Work required. Going from the top of the data below, give again each line through the one containing "0))).build('lens', M['black'], cam_t)", both ends kept.

Data lines.
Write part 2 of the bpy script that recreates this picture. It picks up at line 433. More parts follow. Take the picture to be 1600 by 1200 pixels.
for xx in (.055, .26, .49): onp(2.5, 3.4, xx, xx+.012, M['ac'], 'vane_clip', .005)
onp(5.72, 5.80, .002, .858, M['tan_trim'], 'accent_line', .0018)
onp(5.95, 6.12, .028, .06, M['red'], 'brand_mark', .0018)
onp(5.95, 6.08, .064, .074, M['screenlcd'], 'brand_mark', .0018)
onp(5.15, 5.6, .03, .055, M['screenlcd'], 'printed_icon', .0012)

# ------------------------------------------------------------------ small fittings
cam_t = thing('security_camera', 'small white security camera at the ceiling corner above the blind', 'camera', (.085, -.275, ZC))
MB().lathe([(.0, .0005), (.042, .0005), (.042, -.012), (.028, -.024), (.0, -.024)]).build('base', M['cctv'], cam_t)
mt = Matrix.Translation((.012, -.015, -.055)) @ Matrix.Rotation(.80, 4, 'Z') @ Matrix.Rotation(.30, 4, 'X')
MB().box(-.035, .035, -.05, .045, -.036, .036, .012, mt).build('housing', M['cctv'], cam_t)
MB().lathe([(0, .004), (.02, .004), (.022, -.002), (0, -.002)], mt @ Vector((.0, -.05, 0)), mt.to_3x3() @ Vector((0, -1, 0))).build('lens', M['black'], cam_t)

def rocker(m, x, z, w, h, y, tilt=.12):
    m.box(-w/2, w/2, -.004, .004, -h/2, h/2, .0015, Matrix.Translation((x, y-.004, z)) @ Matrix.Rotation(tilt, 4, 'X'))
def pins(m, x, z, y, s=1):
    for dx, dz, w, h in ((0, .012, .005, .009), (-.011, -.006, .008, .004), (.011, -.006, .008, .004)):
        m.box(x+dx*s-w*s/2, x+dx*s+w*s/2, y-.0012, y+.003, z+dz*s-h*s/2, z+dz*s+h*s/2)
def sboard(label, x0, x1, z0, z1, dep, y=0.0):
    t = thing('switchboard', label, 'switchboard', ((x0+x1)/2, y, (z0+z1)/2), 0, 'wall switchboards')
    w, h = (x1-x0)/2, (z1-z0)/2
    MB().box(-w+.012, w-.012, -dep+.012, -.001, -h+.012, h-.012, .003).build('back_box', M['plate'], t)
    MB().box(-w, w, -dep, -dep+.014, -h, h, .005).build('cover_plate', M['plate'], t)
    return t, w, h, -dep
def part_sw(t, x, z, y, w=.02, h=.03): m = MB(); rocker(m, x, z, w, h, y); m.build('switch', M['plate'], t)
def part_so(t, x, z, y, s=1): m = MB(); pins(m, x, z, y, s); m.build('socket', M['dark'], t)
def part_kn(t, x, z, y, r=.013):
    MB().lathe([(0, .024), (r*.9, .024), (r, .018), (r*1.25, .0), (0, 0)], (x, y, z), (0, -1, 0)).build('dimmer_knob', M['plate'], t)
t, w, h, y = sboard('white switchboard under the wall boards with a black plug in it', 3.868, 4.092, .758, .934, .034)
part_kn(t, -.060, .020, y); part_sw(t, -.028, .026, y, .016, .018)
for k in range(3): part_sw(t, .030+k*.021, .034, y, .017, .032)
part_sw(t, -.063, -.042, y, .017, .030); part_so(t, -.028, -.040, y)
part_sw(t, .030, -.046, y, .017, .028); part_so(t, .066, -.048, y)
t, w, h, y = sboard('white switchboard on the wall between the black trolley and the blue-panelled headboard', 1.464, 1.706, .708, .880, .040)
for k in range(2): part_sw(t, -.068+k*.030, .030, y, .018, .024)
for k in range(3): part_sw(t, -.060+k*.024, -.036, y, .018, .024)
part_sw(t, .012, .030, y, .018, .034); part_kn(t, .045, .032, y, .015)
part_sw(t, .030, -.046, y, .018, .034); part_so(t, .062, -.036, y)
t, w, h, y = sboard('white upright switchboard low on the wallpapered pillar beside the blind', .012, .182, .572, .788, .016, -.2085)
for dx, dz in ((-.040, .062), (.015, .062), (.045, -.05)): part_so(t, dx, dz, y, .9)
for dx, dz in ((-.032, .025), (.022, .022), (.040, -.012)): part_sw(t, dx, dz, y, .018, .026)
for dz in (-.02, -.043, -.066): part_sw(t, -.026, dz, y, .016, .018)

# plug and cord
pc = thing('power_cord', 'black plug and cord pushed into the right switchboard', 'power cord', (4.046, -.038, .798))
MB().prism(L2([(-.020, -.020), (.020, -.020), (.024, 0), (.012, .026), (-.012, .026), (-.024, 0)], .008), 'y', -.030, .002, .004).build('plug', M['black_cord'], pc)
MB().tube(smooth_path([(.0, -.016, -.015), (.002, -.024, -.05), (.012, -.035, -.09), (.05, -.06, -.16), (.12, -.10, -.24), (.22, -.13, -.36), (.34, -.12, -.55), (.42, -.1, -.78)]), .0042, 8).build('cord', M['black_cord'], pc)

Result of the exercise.
Write part 2 of the bpy script that recreates this picture. It picks up at line 433. More parts follow. Take the picture to be 1600 by 1200 pixels.
for xx in (.055, .26, .49): onp(2.5, 3.4, xx, xx+.012, M['ac'], 'vane_clip', .005)
onp(5.72, 5.80, .002, .858, M['tan_trim'], 'accent_line', .0018)
onp(5.95, 6.12, .028, .06, M['red'], 'brand_mark', .0018)
onp(5.95, 6.08, .064, .074, M['screenlcd'], 'brand_mark', .0018)
onp(5.15, 5.6, .03, .055, M['screenlcd'], 'printed_icon', .0012)

# ------------------------------------------------------------------ small fittings
cam_t = thing('security_camera', 'small white security camera at the ceiling corner above the blind', 'camera', (.085, -.275, ZC))
MB().lathe([(.0, .0005), (.042, .0005), (.042, -.012), (.028, -.024), (.0, -.024)]).build('base', M['cctv'], cam_t)
mt = Matrix.Translation((.012, -.015, -.055)) @ Matrix.Rotation(.80, 4, 'Z') @ Matrix.Rotation(.30, 4, 'X')
MB().box(-.035, .035, -.05, .045, -.036, .036, .012, mt).build('housing', M['cctv'], cam_t)
MB().lathe([(0, .004), (.02, .004), (.022, -.002), (0, -.002)], mt @ Vector((.0, -.05, 0)), mt.to_3x3() @ Vector((0, -1, 0))).build('lens', M['black'], cam_t)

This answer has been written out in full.